Агитация за новое центристское движение также была организована властью с помощью таких выделенных нами разновидностей коммуникации, как семиотическая, архетипическая, мифическая. Ставка была сделана в первую очередь на архетип силы, имеющий свои традиции в сознании россиян, менталитете российского общества. Три лидера, три былинных богатыря под эмблемой медведя – таковой стала агитационная листовка межрегионального движения.

Эмблемой движения стало изображение медведя, что также является возвращением современной политики к архетипам культуры. Из истории, литературы, культуры России широко известны богатые историко-психологические ассоциативные связи поведения русского человека с этим жителем бескрайних российских лесов. Медведь – и царь зверей, и хозяин русского леса, и наиболее близкий по характеру к русскому человеку зверь, в силу своего «добродушия» в одних случаях и свирепости – в других. Так что имидж движения был выбран более удачно, чем, скажем, слоганы с обесцененным упоминанием в них слова «Россия», или аббревиатуры, превратившиеся в «Яблоко» и «Овраг».
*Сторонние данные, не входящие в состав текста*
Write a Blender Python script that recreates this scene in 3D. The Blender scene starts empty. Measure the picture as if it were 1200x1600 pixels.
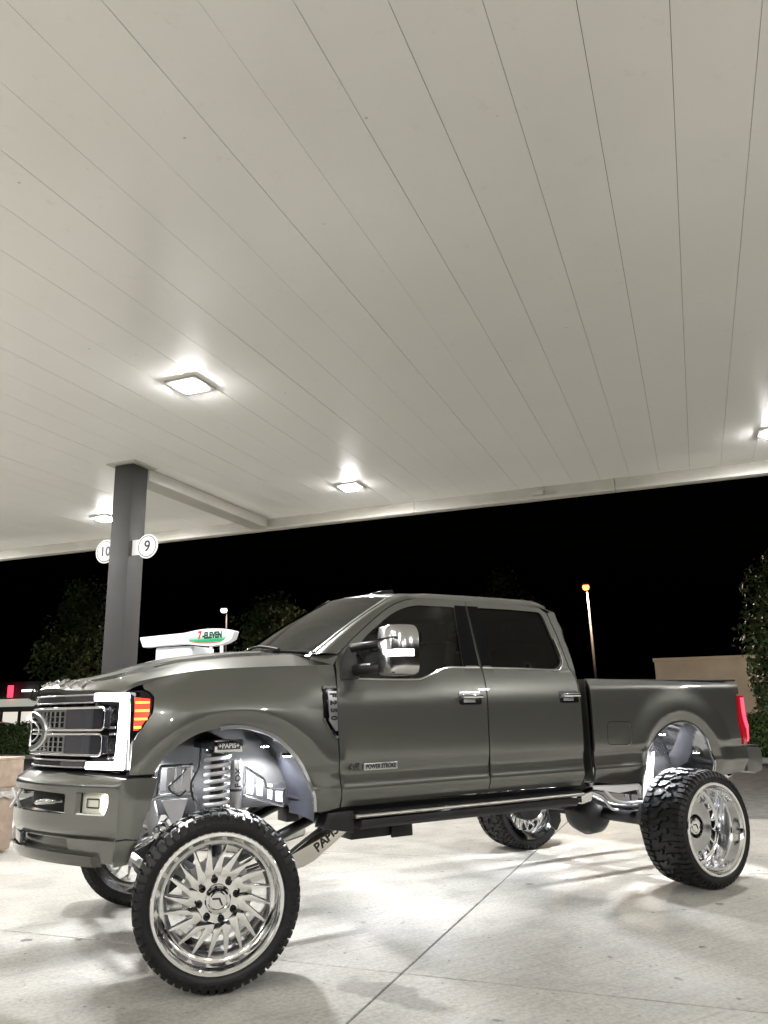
import bpy, bmesh, math, random
from mathutils import Vector, Matrix
from mathutils.geometry import delaunay_2d_cdt
random.seed(7)
PI = math.pi
SC = bpy.context.scene
COL = SC.collection

# ------------------------------------------------------------------ camera, sky, exposure
CX, CY, CZ = -1.5196, -5.5541, 1.4173
YC = 0.91415                                   # heading of the canopy grid
cam_d = bpy.data.cameras.new('camera')
cam_d.sensor_fit = 'VERTICAL'; cam_d.sensor_height = 24.0
cam_d.lens = 1215.19 / 1600 * 24.0
cam_d.clip_start = 0.05; cam_d.clip_end = 600
cam = bpy.data.objects.new('camera', cam_d); COL.objects.link(cam)
_R = Vector((0.85821563, -0.51292982, -0.01920747)); _U = Vector((-0.10898329, -0.21865872, 0.96969635)); _F = Vector((0.50158605, 0.83011527, 0.24355711))
cam.matrix_world = Matrix(((_R.x, _U.x, -_F.x, CX), (_R.y, _U.y, -_F.y, CY), (_R.z, _U.z, -_F.z, CZ), (0, 0, 0, 1)))
SC.camera = cam
world = bpy.data.worlds.new('World'); SC.world = world; world.use_nodes = True
wn = world.node_tree; wn.nodes.clear()
sky_t = wn.nodes.new('ShaderNodeTexSky'); sky_t.sky_type = 'NISHITA'; sky_t.sun_disc = False
sky_t.sun_elevation = math.radians(-4.0); sky_t.sun_rotation = math.radians(200)
wb = wn.nodes.new('ShaderNodeBackground'); wb.inputs['Strength'].default_value = 0.02
wo = wn.nodes.new('ShaderNodeOutputWorld')
wn.links.new(sky_t.outputs[0], wb.inputs[0]); wn.links.new(wb.outputs[0], wo.inputs[0])
SC.view_settings.view_transform = 'Standard'; SC.view_settings.look = 'None'
SC.view_settings.exposure = 0.80; SC.view_settings.gamma = 1.0; SC.view_settings.use_curve_mapping = False
SC.render.engine = 'CYCLES'
SC.cycles.use_denoising = True
SC.cycles.max_bounces = 7; SC.cycles.glossy_bounces = 5; SC.cycles.transparent_max_bounces = 12
SC.cycles.sample_clamp_indirect = 6.0
SC.cycles.caustics_reflective = False; SC.cycles.caustics_refractive = False
SC.cycles.use_adaptive_sampling = False

CANOPY_L = 1180.0      # radiance of the canopy lenses
ROCK_W = 50.0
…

Как видим, политическая коммуникация по каналам телевидения на всем протяжении парламентской выборной кампании осуществляла свои функции в пользу различных ее действующих элементов. Но те элементы, которые сопрягали исходящую ценностную информацию с набором кодов и символов, воздействующих живым, непосредственным образом, минуя сознание (через миф, архетип, эмоциональный образ), значительно опережали соперников. Глеб Павловский отмечал в своих «размышлениях», что государство – это игра для взрослых, а сами выборы, конечно, всегда театр, что избиратель мифологичен по форме [2].